Other random reasons to hate James Hurley:
Wearing the previously mentioned cable-knit sweater, he says the words, "Fruit punch, that would be good." He was so excited to get some fruit punch, I think he peed a little.

That wide-eyed "I got a turtle-head a-pokin'" expression he wears in lieu of a real expression:

"Either Laura is dead, or I have to cop a squat. Even I don't know." Posted by Hello

The fact that they had to let him into the Bookhouse Boys just because Big Ed is his uncle.

He narcs on Bobby every chance he gets.

Laura Palmer: "James, do you know why I'm so happy today?"
James: "Because your hair is so soft and it smells so good?"

That's some sub-Anakin-in-Episode-2 level seduction. Yet somehow, it works. Why? Because Laura Palmer had already banged every man in Twin Peaks except Joey, who seemed strangely uninterested. Yet James, that twerp, gets all moon-eyed over the town doorknob. He probably stayed home at nights, while Laura was pulling a train with Jacque and Leo, making her mixed tapes with Extreme and the Spin Doctors on them.

Bow down, dorkwads. Your king still lives.

*The character who came the closest to stealing James' crown was David Silver, 90210's whiteboy rapper who took like seven seasons to close the deal with Donna Martin. But he also gave Donna the crabs later, right? Anyway, he still can't top Hurley.

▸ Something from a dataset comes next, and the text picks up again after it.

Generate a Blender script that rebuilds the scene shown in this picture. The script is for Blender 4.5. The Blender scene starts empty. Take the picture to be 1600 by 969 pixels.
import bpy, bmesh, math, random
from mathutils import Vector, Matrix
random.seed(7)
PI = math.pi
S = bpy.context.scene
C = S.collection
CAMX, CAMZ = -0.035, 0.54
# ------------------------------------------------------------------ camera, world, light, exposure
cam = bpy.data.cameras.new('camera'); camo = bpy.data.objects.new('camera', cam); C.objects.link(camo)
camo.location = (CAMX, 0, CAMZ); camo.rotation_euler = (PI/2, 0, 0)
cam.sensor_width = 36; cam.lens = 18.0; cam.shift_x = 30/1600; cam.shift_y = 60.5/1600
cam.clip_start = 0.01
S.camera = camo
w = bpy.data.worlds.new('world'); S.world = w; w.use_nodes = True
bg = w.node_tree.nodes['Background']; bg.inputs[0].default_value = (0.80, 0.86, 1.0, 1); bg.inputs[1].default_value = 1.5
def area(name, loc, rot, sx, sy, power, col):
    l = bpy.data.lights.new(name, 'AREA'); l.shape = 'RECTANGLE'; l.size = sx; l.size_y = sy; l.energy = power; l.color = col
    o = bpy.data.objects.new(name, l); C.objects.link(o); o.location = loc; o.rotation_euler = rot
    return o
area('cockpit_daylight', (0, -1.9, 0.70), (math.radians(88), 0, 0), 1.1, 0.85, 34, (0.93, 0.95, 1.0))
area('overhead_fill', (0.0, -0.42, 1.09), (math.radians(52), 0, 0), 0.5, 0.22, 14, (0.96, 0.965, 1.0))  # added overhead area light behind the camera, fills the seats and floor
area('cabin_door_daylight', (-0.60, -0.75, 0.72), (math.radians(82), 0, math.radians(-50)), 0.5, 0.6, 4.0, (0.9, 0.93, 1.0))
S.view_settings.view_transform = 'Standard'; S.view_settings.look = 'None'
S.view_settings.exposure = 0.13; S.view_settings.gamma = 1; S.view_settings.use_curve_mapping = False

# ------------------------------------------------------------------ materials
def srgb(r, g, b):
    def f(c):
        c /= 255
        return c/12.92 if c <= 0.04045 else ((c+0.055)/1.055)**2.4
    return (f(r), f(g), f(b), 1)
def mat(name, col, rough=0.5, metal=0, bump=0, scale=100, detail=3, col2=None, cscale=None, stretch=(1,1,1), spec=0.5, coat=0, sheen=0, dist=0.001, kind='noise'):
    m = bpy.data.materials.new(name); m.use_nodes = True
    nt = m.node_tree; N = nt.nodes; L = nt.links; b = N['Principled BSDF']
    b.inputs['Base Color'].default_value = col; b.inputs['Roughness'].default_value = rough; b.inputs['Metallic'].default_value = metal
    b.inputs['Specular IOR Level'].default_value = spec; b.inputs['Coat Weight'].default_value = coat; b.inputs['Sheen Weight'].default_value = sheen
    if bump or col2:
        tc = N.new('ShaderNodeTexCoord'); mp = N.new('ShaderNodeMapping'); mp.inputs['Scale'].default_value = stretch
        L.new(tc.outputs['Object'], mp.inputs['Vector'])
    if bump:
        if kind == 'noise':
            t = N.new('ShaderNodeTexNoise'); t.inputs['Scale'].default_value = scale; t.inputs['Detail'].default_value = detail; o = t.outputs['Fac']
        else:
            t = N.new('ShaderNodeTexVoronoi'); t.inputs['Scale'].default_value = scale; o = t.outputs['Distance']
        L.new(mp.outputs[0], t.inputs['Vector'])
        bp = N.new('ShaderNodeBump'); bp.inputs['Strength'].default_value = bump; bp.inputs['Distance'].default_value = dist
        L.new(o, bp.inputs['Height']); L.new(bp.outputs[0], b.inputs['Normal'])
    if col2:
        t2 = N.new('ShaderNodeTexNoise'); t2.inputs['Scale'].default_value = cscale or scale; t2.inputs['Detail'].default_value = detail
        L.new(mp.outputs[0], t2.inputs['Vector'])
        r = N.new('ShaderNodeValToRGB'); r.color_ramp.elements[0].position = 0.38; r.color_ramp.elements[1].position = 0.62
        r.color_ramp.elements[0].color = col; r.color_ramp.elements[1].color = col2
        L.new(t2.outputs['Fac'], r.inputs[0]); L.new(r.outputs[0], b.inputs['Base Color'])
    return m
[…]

Anonymous Diomy Yunsa said...

Dude! I soo agree! Have you seen season 2? They had it on bravo way back when I was still in elementary school..or middle school..either of those 2. Neways, there's this song he makes and dedicates to laura...OMFG!!!!! Everytime James played the song while Dona and Maddy sang, I could feel every molecule in my body scream. Everytime I think about the song I start to bleed from my ears...I think the Twin Peaks Humor Site used to call the song "Hellacious."

9:37 PM  
Blogger The Bookhouse Boy said...

I dunno ... I've been downloading the second season (yes, I'm a criminal too) and I just watched the episode with "Just You" in it. It's almost a cool song. It's got a really 50s groove to it. But Hurley still bites it.

7:12 PM  
Anonymous Anonymous said...

You have perfectly captured the essence of James Hurley's pathetic character. I think Laura said it perfectly..."James is sweet, but he's so DUMB." One of the only smart things that turkey ever said. Har!

12:19 PM  
Anonymous catfish said...

i always think -"someone needs to give that guy a swirley"

6:55 AM  
Blogger randy said...

OMG, i can't believe i'm just reading this now (being a Twin Peaks fanatic for the greater part of my life & all), but yes, everyone i've known i've tried to turn on to the TP & 1 of the many lessons i impart on those watching for the 1st time is, as Laura herself said "James is so sweet but so dumb." And he only gets stupider as the show progresses.